Der mutmaßliche Täter wird von Zeugen erkannt. Er flüchtet von Kaufland Richtung Tankstelle, verfolgt von vier Polizisten. Er versucht sich zu verstecken, rennt zurück zur Keplerstraße - und wird dort von drei Passanten festgehalten, bis die Einsatzkräfte ihn am Boden fixieren können. Er wehrt sich vehement.
Es ist 20.50 Uhr. Die Bereitschaftsstaatsanwältin wird wenig später über den Vorfall telefonisch in Kenntnis gesetzt.
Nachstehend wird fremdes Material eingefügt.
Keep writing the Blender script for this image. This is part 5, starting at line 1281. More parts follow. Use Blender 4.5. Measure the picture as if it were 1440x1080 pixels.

Nach den ihr vorliegenden Informationen sieht sie keine Haftgründe, wird die Staatsanwaltschaft fünf Tage später mitteilen. Der Tatverdächtige ist stark alkoholisiert, steht zur Tatzeit unter Bewährung, ist der Polizei wegen zahlreicher Delikte bekannt, darunter Körperverletzung. Nach den erkennungsdienstlichen Maßnahme könne er gehen, so die Anweisung. Mitten in der Nacht? Volltrunken? Aggressiv? Die Polizei will das nicht verantworten und dehnt die Maßnahmen nach Informationen unseres Magazins bis 7 Uhr am nächsten Morgen aus. Dann erst ist der Mann wieder auf freiem Fuß.
Am Montag dann kommt die Akte zur Staatsanwaltschaft. Der Fall wird geprüft, danach Haft beantragt. Der Grund: Fluchtgefahr. Das Amtsgericht folgt dem Antrag. Dem 28-Jährigen wird Volksverhetzung und gefährliche Körperverletzung vorgeworfen. Gesucht werden muss er nicht mehr lang: Der Tatverdächtige stellt sich am Mittwoch. Von seinem Begleiter fehlt jede Spur. Das Opfer liegt noch im Krankenhaus.